I asked, "Why was the 2 weeks so important? Are there any customers waiting for it? Is the company going to lose money? Why is the CTO saying one thing and you are saying something different?"

There was no clear answer to it. Turns out, the managers have designed a game where they assign percentage points for things completed by the end of the quarter. My manager was getting lower points because I was exercising caution - as requested by the CTO.

It is these BS management games that made me realize that the industry is broken beyond repair. I no longer hustle to make managers look good.

Quiet quitting on exploitation is a fair trade.

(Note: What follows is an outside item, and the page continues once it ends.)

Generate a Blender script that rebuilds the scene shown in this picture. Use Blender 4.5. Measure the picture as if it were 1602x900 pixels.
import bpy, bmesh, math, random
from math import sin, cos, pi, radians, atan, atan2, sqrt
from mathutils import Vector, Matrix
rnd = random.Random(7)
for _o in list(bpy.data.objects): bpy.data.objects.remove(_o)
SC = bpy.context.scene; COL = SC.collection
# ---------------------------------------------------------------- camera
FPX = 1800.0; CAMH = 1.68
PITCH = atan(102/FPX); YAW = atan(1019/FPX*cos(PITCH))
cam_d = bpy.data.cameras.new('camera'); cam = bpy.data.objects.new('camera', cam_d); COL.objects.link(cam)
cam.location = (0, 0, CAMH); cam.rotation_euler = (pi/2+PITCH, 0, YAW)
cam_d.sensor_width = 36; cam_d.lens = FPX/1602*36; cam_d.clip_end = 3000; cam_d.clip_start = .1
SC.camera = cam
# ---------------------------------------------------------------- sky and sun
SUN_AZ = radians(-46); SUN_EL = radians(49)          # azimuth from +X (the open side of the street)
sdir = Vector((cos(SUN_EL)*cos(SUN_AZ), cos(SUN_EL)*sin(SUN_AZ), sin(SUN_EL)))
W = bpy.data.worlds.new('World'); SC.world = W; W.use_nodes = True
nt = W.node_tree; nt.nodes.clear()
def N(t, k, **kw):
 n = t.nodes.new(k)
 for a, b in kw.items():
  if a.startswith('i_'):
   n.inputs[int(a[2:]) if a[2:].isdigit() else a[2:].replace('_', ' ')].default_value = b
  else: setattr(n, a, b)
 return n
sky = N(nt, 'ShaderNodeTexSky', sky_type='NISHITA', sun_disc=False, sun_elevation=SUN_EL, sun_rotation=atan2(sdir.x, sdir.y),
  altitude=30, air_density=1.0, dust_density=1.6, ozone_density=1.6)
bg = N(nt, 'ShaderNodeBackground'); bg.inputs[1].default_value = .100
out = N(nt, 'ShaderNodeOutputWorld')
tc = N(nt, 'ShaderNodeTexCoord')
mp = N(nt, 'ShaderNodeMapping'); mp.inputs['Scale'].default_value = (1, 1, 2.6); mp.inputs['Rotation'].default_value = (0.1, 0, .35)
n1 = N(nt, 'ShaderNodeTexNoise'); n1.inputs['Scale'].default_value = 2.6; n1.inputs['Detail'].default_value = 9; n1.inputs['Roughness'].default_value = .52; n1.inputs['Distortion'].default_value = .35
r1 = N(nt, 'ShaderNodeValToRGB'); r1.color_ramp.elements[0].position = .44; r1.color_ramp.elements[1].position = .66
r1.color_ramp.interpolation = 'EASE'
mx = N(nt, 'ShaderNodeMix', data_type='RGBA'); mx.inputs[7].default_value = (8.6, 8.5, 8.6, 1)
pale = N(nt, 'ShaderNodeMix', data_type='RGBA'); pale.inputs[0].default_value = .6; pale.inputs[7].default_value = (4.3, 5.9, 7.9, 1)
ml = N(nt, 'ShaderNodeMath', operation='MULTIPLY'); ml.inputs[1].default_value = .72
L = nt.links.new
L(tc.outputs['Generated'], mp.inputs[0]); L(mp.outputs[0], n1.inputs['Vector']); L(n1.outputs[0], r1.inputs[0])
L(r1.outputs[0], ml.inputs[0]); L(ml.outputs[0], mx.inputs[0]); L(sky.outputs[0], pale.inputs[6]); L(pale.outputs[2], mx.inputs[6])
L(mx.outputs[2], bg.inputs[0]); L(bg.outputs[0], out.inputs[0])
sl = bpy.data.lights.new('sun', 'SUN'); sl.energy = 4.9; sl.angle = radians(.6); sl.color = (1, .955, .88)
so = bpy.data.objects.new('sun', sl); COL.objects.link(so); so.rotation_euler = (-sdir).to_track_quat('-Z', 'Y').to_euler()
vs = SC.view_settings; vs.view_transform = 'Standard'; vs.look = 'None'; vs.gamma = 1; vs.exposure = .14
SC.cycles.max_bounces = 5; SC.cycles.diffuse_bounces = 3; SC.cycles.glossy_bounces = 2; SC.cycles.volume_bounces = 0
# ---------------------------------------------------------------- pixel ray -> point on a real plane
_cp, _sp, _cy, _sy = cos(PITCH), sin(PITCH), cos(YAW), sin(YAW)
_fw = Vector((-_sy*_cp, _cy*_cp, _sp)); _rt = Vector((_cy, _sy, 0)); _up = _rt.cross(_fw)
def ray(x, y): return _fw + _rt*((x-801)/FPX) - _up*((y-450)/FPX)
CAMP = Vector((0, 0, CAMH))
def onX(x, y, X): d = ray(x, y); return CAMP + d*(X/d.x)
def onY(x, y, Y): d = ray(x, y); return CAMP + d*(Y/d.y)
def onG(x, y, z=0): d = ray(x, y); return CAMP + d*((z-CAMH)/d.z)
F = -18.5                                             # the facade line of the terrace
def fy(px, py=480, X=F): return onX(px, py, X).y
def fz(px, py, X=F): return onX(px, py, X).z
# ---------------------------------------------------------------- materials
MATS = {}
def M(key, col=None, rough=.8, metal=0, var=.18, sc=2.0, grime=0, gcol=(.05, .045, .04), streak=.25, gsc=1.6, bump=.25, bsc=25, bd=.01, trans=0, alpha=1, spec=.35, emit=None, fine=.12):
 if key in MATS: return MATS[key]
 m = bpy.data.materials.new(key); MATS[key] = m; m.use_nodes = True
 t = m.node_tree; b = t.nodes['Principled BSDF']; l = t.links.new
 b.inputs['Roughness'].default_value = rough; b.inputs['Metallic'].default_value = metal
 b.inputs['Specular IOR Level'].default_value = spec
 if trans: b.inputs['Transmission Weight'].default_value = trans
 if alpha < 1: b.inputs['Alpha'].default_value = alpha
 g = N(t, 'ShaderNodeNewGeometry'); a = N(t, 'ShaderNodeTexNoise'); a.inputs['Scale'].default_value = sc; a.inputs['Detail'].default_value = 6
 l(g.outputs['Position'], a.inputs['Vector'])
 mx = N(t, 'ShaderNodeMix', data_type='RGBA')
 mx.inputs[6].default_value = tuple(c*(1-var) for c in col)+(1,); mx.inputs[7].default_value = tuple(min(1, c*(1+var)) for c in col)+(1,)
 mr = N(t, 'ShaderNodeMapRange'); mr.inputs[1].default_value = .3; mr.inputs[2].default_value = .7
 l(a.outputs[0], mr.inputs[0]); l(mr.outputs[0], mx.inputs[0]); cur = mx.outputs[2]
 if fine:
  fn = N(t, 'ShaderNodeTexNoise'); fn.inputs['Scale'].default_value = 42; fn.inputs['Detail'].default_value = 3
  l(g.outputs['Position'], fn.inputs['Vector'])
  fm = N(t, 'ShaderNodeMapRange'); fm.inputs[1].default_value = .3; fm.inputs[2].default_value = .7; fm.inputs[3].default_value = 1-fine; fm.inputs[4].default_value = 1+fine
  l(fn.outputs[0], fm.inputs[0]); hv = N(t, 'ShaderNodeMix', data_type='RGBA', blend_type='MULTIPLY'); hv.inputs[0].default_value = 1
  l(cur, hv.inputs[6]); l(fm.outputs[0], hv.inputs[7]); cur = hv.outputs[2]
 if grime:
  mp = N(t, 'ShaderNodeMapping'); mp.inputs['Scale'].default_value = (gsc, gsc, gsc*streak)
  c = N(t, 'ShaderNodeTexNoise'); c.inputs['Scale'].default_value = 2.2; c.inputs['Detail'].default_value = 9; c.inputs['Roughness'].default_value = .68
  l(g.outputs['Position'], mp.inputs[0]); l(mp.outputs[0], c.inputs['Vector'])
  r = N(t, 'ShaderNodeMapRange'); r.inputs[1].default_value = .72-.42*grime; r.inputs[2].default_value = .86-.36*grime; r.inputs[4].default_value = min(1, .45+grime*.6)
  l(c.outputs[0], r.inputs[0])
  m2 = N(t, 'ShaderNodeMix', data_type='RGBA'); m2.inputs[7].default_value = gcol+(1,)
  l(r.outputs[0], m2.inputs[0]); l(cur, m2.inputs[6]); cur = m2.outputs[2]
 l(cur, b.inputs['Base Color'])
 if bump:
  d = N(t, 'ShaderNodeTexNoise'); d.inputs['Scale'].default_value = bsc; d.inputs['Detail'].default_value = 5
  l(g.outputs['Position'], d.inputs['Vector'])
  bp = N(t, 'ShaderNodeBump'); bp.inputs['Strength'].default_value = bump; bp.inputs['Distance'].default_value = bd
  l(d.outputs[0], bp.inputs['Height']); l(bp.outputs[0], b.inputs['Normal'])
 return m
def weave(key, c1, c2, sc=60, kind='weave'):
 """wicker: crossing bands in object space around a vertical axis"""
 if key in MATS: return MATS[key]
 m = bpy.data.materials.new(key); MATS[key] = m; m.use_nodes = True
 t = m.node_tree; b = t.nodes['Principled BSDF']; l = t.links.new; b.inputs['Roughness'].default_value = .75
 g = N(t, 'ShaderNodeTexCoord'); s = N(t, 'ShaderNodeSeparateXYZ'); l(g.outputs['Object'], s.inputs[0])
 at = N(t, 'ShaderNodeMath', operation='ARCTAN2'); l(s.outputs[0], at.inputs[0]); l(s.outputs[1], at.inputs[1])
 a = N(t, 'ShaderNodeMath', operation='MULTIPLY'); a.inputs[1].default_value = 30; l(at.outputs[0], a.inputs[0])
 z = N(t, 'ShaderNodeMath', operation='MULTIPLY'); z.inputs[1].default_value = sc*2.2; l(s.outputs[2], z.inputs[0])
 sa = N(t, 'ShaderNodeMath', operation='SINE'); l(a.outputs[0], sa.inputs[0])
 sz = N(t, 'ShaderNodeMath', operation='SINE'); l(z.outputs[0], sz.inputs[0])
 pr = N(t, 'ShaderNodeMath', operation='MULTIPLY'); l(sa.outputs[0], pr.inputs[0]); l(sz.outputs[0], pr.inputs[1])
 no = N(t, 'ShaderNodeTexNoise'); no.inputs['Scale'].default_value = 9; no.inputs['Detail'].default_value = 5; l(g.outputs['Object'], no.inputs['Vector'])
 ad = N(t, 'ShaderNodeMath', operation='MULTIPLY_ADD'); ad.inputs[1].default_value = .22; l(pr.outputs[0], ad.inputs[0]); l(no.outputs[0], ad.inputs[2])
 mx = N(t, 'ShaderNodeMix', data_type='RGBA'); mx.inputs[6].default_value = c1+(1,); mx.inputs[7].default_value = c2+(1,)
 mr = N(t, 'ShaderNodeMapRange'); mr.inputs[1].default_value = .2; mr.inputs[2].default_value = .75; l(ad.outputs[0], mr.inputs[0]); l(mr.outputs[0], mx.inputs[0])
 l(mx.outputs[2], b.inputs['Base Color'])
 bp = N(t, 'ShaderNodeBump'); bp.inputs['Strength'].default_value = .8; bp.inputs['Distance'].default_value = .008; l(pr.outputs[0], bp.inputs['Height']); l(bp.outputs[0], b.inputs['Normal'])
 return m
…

I ain't sacrificing my personal life for BS games.

3 comments

Same here.

We're always getting mixed signals... "if you need to delay, delay. you're the best judge of that." And "we have commitments we have to hit at the end of the quarter."

Half of us can discern corporate messaging and half of us cannot (let us say).

The cynic, the street smart corporate bilinguist hears those two messages and understands plainly that only the latter is true.

The person who takes things at face value is perplexed: They have been told not to hurt themselves, but also told that if they hurt themselves the company will be pleased. How bizarre, to be told opposing requirements, and that half of people are not also perplexed.

> The cynic, the street smart corporate bilinguist hears those two messages and understands plainly that only the latter is true.

It is true that the only message you need to follow is the one said by your own manager (and their manager). But remember, if you follow the manager's message and something fails, this manager will throw YOU under the bus.

The real street smart corporate bilinguist recognizes that blindly following your management makes you vulnerable to become the sucker, fall-guy, doesn't-really-need-promotion-guy.

If your management is dishonest, the only real game out there is a game of dishonesty.

I hope you left that place in a hurry. And told them why. What an idiocy.
> And told them why

I didn't tell them directly since I knew I was being targeted. But I left breadcrumbs of truth within the team so that next time, someone else identifies this same pattern and calls them out again.

How do you make the leap from this one company doing stupid management nonsense - 100% accurate in this case, it sounds like - to "the industry is broken beyond repair?"